Montgomery Improvement Association

Montgomery Improvement Association, group formed by African American leaders in Montgomery, Alabama, in 1955 to organize and sponsor the Montgomery Bus Boycott.

In 1955, following the arrest of Rosa Parks for refusing to give up her bus seat to a white man, black leaders in Montgomery formed the Montgomery Improvement Association (MIA) to sustain a bus boycott. The Montgomery Bus Boycott was organized by the Women's Political Council as a one-day protest, but the MIA, and its leader Martin Luther King Jr., rallied African American support in the city to keep the boycott going for almost a year. The boycott gained national attention for the Civil Rights Movement and helped create the favorable political climate in which the U.S. Supreme Court ruled against desegregated seating on public buses in 1956.

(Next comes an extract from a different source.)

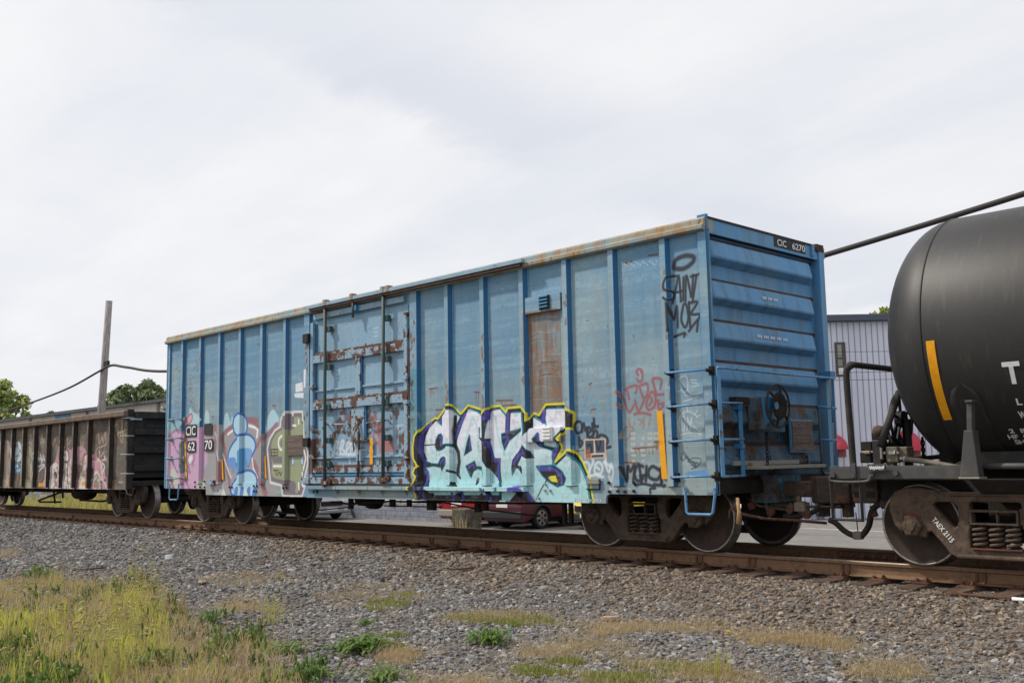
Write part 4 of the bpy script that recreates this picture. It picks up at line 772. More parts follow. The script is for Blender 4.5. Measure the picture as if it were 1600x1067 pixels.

On December 5, 1955, as blacks in Montgomery stayed off the buses for a day, Rosa Parks was convicted of violating Montgomery's segregation laws. A group of Montgomery's black leaders met that afternoon and formed the Montgomery Improvement Association (MIA), electing Martin Luther King Jr., the new pastor at Dexter Avenue Baptist Church, as the organization's president. Their evening rally at the Holt Street Baptist Church drew over 5,000 people, and King inspired the audience to continue the boycott. Several other activists played key roles in the MIA boycott, including labor activist E. D. Nixon, the Rev. Ralph D. Abernathy, and the Rev. Robert Graetz, the only white member.

While the Montgomery Improvement Association attempted to negotiate modest changes in the segregated seating policies of public buses, black workers took taxis, carpooled and walked to and from work. MIA member Rufus Lewis organized a carpool, finding Montgomery residents who were willing to lend their cars (mostly whites), and drivers who could take the protesters to and from work. Later, the Rev. B. J. Simms ran the carpool. African Americans donated portions of their meager earnings to keep the organization running.

On February 1, Fred Gray, the Association's attorney, filed a petition in federal court to declare segregated seating unconstitutional. This led in November 1956, to the Supreme Court decision outlawing segregated seating on public buses.

The Association went on to become one of the founders of the Southern Christian Leadership Conference (SCLC). Although the MIA lost momentum after King moved to Atlanta in 1960, the group continued its civil rights efforts in Montgomery, including a voter-registration drive, and a failed attempt to integrate the city's parks. In 1962, the MIA achieved one of its early goals when the Montgomery bus company finally hired black drivers. Under the leadership of longtime president Johnnie Carr, the MIA has also worked for the integration of local schools.